I hate this feeling.

I hate this.

The feeling that it's too good to be true when all seems right in the world. No major problems of the heart, family's healthy, friends are okay as okay can be, no world disasters, no storming to the streets to depose a president, everything's pretty steady. It gives me the sense that a storm must be brewing somewhere, just waiting to take you by surprise so that you don't see it coming.

It's such a pessimistic mentality, but can you blame me if the biggest trials I've faced were things that I really didn't see coming? Like a monthsary celebration that suddenly turned into the night of the "I'm in love with someone else and I think we should break up" speech. Like landing a job unexpectedly, only to be laid off just as unexpectedly because the company closed down on the owner's whim. In both occasions, the first instinct was to cry. Cry until it hurts inside. Then wander through the days in a daze, unsure of how you're managing to go through the motions. It's a dark place that makes you question everything-- somehow, all the positive things like pride in your accomplishments, belief in your abilities, comfort in knowing you are loved... they all seem like lies at this point. Like someone has been leading you on to believe all these things, only to pull the rug from beneath your feet. You wonder, why me? Why now? And of course, why didn't I see this coming?

I don't know if I prefer this over dying a slow death, just like my first relationship did. With that one, I just woke up one day and thought to myself, "I'm tired of all this. I don't want this anymore. I know I've tried my best to make this work and there really is no turning back." That moment came months and months after friends tried to open my eyes to the reality that, really, there was nothing left worth saving. I just had to arrive at that point myself. And when I did, there really was nothing left to say, nothing to look back on, making it much easier to focus on moving forward and building something new. The thought, though, that something you cherish is slowly dying... Should you spend all your energy trying to prevent something from breaking down, or should you save all that energy for dealing with the aftermath of a breakdown and for building something new from the ashes?

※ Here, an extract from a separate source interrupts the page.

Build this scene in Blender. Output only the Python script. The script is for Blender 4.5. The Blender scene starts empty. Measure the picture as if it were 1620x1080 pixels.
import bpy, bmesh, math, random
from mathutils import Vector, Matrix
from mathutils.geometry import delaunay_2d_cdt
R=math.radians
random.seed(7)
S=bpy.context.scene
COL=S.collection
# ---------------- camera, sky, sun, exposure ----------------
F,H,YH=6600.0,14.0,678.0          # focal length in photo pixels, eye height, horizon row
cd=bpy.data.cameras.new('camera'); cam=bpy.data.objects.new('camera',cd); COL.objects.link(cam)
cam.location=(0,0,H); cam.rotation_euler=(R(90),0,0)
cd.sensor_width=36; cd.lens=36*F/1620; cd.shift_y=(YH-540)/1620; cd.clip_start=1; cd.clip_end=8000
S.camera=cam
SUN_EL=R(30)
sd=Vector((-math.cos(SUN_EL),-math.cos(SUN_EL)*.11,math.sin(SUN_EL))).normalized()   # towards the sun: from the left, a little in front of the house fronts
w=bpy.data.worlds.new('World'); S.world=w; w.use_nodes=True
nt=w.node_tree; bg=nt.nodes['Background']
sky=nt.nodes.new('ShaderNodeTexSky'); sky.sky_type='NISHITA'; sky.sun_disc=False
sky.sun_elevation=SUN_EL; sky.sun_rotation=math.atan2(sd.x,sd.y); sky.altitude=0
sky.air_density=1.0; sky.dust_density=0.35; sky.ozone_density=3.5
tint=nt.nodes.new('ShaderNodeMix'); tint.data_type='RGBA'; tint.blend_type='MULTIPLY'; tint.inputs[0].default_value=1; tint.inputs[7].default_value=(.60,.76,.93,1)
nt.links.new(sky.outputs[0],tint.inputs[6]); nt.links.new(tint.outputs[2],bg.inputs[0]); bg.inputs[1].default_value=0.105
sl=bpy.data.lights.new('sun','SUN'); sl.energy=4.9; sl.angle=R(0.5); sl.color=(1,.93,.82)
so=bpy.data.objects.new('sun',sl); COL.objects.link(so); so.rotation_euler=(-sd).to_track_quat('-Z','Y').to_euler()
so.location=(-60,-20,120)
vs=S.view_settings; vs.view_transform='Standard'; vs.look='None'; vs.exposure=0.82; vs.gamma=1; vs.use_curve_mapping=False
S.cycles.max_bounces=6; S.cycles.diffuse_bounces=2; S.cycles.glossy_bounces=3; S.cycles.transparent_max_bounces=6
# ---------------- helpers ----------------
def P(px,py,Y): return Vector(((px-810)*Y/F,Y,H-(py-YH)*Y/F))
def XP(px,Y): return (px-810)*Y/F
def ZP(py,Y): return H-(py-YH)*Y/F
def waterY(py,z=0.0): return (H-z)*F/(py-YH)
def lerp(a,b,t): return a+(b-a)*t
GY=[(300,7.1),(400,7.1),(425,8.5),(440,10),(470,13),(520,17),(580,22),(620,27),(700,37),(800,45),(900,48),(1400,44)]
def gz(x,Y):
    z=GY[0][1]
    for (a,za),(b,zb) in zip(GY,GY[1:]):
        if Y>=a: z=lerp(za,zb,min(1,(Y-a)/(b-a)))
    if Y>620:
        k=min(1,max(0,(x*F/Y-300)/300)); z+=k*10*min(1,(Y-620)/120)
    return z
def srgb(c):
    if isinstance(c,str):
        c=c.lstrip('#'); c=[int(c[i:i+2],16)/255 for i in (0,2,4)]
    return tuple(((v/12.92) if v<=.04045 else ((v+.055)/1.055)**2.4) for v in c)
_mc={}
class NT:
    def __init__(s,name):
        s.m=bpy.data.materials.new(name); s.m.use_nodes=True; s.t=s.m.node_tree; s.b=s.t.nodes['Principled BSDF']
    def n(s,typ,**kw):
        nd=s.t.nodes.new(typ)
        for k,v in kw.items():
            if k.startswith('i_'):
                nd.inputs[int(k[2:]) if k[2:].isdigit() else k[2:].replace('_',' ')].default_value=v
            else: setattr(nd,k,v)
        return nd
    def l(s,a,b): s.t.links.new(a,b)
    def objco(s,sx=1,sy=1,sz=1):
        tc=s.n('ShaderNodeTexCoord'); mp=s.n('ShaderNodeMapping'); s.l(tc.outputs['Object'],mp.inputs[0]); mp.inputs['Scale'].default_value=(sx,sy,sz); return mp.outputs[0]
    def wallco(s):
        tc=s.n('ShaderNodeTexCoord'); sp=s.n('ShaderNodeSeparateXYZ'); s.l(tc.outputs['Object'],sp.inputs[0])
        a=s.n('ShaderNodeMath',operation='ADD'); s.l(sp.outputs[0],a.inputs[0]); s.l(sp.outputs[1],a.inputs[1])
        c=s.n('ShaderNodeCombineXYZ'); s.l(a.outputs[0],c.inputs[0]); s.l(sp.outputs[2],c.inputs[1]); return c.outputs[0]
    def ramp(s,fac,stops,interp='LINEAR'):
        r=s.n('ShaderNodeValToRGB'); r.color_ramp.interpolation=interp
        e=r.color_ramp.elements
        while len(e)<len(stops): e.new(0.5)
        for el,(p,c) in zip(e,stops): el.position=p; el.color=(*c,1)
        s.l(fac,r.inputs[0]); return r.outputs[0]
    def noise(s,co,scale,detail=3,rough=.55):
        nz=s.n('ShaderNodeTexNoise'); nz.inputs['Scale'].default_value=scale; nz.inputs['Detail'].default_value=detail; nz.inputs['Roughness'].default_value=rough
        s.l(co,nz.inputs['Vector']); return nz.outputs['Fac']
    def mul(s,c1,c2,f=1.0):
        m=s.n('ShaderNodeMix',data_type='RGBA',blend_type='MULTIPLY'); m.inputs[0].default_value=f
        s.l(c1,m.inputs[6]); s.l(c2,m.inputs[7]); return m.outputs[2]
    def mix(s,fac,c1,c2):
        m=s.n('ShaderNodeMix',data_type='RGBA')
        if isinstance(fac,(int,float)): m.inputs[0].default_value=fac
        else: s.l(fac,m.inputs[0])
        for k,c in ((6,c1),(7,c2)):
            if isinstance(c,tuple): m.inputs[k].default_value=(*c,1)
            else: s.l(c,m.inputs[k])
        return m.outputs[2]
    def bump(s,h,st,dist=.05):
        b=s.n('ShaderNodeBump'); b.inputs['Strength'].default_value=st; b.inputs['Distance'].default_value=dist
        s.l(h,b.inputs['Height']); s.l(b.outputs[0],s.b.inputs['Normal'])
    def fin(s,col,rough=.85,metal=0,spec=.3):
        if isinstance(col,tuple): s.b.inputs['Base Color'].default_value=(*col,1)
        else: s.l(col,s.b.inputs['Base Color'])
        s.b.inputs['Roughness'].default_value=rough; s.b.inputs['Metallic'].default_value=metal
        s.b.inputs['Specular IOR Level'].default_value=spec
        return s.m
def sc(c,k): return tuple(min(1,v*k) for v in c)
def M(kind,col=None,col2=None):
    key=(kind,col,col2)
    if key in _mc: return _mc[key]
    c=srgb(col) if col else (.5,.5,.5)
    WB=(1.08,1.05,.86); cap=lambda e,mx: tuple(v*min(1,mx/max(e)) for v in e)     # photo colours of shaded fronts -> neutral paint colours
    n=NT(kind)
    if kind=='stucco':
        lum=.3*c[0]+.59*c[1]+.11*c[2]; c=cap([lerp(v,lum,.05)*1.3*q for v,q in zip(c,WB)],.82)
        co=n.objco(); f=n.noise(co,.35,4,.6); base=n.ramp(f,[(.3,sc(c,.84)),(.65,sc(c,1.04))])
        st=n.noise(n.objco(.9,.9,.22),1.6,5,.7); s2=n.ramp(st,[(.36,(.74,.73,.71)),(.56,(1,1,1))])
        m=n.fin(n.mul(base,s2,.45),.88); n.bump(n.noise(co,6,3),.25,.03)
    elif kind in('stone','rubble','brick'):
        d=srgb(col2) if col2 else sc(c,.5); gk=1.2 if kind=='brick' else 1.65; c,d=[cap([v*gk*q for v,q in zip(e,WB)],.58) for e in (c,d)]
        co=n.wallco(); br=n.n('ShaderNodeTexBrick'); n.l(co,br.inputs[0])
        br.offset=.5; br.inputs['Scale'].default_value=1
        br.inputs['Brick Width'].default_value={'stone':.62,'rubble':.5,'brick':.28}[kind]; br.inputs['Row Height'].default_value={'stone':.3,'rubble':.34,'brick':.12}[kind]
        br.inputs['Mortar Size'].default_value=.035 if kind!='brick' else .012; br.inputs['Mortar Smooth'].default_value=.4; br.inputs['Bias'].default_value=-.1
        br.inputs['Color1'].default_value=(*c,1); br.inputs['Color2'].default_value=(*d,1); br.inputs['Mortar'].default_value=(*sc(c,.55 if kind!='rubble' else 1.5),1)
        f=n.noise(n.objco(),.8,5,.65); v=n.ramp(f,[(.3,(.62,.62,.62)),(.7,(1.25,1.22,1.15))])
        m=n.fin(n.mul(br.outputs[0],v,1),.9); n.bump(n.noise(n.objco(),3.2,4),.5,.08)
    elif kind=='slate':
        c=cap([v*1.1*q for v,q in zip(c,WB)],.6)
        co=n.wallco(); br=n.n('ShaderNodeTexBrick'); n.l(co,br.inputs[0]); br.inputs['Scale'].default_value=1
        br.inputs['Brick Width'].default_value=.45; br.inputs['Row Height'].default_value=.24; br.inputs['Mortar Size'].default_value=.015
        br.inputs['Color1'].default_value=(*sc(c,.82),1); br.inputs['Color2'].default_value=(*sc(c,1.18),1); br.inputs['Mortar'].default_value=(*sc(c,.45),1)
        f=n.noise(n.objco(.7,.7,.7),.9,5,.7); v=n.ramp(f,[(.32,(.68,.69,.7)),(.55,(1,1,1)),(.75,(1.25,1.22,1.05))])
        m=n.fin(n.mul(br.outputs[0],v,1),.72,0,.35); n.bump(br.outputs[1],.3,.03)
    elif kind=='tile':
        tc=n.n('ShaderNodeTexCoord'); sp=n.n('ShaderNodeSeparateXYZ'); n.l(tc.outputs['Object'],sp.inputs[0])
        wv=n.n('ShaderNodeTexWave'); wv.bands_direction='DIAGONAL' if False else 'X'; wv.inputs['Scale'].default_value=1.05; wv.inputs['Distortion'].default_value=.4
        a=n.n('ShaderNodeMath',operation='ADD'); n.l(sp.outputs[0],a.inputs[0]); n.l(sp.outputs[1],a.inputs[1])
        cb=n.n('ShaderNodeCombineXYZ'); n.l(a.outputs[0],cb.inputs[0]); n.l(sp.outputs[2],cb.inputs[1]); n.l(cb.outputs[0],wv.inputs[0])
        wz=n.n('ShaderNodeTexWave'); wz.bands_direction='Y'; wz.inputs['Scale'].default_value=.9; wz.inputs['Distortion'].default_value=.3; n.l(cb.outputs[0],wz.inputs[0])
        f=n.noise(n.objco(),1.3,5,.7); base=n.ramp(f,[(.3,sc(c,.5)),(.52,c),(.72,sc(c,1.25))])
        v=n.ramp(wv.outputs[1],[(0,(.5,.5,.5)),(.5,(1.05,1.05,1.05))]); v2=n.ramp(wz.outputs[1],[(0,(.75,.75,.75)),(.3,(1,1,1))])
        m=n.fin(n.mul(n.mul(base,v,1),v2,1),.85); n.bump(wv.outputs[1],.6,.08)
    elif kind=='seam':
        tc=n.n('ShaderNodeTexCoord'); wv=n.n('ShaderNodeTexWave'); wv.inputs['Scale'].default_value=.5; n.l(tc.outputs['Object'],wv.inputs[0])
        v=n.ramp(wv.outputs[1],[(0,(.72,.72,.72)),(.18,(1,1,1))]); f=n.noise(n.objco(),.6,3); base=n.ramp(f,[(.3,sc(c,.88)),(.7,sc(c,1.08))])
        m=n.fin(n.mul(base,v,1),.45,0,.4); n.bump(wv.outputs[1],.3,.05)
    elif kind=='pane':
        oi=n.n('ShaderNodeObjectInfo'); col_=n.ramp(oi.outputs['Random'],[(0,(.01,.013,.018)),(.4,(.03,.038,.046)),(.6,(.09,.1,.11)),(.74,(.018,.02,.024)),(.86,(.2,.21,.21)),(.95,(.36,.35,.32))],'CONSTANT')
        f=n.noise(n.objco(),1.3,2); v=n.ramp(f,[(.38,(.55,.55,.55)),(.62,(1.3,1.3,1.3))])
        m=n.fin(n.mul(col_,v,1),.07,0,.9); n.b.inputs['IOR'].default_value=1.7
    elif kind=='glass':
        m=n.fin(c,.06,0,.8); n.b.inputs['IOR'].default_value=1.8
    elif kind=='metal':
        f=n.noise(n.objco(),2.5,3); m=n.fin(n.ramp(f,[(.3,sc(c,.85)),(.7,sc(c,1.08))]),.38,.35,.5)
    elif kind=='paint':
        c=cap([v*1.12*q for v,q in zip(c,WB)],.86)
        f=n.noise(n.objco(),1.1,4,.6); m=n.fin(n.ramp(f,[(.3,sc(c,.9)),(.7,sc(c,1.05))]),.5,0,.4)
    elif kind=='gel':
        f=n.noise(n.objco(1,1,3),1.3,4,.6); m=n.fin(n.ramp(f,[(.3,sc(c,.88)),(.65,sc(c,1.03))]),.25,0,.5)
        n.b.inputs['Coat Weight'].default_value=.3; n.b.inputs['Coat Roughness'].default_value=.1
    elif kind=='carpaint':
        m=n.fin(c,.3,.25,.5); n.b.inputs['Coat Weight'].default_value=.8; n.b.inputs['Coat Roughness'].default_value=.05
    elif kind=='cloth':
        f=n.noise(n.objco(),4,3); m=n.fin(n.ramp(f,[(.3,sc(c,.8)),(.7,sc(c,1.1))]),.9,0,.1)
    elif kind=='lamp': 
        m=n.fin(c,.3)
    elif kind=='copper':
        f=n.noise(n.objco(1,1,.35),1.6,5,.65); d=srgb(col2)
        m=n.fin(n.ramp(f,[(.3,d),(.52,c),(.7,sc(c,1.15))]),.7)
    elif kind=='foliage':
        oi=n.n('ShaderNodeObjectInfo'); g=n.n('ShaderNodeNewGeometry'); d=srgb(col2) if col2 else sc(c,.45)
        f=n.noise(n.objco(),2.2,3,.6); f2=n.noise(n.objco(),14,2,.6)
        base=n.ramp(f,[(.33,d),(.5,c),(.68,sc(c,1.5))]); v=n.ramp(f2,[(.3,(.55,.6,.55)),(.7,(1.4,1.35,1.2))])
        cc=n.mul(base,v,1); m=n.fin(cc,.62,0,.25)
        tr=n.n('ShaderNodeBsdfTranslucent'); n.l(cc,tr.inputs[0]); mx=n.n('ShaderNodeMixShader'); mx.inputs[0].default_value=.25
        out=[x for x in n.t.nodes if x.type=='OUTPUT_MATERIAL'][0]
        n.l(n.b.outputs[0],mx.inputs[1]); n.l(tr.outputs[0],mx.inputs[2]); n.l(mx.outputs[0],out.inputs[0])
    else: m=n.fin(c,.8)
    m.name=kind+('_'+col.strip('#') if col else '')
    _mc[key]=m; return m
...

The storm is brewing. Maybe it's even arrived already, and will only increase in magnitude. I have this picture in my head of being atop a mountain, looking down at the valley, seeing people flee their homes and trying to rebuild from the wreckage, feeling powerless to help them and fearful that the storm could come and get me anytime. Because storms are that way: they tend to change course when you least expect them. So really, no one is safe. Do you leave before the storm hits, or do you stay and try to tough it out?

They say that how one deals with a crisis something about your character. If you flee before the storm hits, you seem like a coward (especially if the storm ends up dwindling into a light shower. What of you then?). If you tough it out, you run the risk of losing yourself in it, but also have the chance of emerging tougher and stronger than before. The latter sounds more appealing, even if it is much harder to do and often requires you to summon a strength you didn't know you had.

Sometimes the best thing to do in a storm is to stay put. Not run out to buy more batteries, not purge your home of anything breakable and potentially deadly in the event of a storm, none of that. Just sit. Keep everything as it is, watch the storm howling outside, maybe read a good book while you're at it. Stay put and things will return to normal, a better day will emerge whether or not you panic over the storm.

Maybe that's why people always discourage you from moping around after breaking up with someone or losing your job. Sulk for a few days, then keep going. Wake up every day, eat breakfast and brush your teeth after, and do what you've always done: hang out with friends, read a good book, smell the flowers. Because one day, that new love will come knocking, or you'll stumble on that opportunity that will lead you to a new career.

... okay, I'm now officially not making any sense. Talk about writing in... how does that go again? Write in white heat, edit in cold blood? That seems like a mixed idiom, like "barking around the wrong bush". Hmm... if you remember how that goes, drop me a line! Ciao!


(And no, none of this is about me. I'm all good... so far. Storm's brewing, as I said.)